Let’s say you want to sell drugs on the Internet. Not black-market prescription drugs, but illegal drugs, all kinds, all sizes. A digital dream market, where a portion of the day’s specials on sale might read like: “A gram of Afghani hash; 1/8 ounce of “sour 13″ weed; 14 grams of ecstasy; .1 gram tar heroin.” An Internet drugstore this wide open must be either a DEA sting or the dumbest idea in web history, you say to yourself. But maybe not. An investigation by Gawker found enough satisfied customers to give us pause. The site uses a reputation-based rating system for keeping track of seller performance, a setup familiar to anyone who has made purchases on Amazon or eBay. One customer wrote of his purchase of psychedelic drugs: “Excellent quality, packing and communication. Arrived exactly as described.” Five stars for that one. "It's Amazon," wrote Adrian Chen at Gawker, "if Amazon sold mind-altering chemicals."
Well, how do they get away with it? For now, they seem to be getting away with it using the same digital cryptographic tools that enabled the great digital music download era. An encryption algorithm disguises users, courtesy of the anonymous network TOR. Buyers then use a proprietary form of money—Bitcoins—made possible by the same technology that brought us the peer-to-peer file sharing protocol known as Bittorrent.
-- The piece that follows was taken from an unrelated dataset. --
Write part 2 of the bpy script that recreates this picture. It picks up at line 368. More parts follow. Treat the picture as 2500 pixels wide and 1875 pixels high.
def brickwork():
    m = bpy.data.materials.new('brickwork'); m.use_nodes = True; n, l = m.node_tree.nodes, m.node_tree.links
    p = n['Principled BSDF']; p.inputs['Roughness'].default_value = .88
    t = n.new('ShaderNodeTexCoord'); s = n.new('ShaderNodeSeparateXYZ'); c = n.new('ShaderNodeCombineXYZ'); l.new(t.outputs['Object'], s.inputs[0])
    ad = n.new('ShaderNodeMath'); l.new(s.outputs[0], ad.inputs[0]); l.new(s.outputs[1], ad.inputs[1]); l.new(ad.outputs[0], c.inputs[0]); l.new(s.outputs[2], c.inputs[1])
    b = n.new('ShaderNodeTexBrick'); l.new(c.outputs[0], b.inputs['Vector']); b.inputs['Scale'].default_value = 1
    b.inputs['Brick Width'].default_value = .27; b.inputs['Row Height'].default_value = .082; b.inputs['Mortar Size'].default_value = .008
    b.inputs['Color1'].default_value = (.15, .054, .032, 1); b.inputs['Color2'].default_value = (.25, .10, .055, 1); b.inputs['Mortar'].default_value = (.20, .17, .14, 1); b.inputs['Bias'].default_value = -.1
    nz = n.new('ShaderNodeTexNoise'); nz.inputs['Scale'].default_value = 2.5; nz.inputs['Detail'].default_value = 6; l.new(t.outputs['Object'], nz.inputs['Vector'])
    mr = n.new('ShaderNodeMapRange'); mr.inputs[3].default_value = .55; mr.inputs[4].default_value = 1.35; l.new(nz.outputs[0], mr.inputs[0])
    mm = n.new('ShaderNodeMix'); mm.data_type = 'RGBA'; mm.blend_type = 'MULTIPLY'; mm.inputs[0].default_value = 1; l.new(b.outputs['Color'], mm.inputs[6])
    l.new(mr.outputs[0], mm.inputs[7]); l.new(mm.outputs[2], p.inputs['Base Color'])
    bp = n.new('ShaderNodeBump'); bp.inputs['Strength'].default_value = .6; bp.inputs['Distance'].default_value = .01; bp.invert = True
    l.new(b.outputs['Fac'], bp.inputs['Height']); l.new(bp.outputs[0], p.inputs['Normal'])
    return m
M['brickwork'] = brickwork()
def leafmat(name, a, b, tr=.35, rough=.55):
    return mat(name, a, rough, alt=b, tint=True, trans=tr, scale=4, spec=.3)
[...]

Bitcoins are a form of peer-to-peer money which can be purchased with regular money at other obscure sites, and then deposited in an account at Silk Road as cyber-currency.
So, to recap: The DEA probably can’t ID Silk Road purchasers, due to the TOR anonymizer, and they can’t follow the money because there isn’t any. Gawker managed to communicate with the Silk Road overlords, who wrote back: “Stop funding the state with your tax dollars and direct your productive energies into the black market.” Which gives us a pretty good idea where they stand, politically. Libertarian anarchists, rejoice! This site’s for you.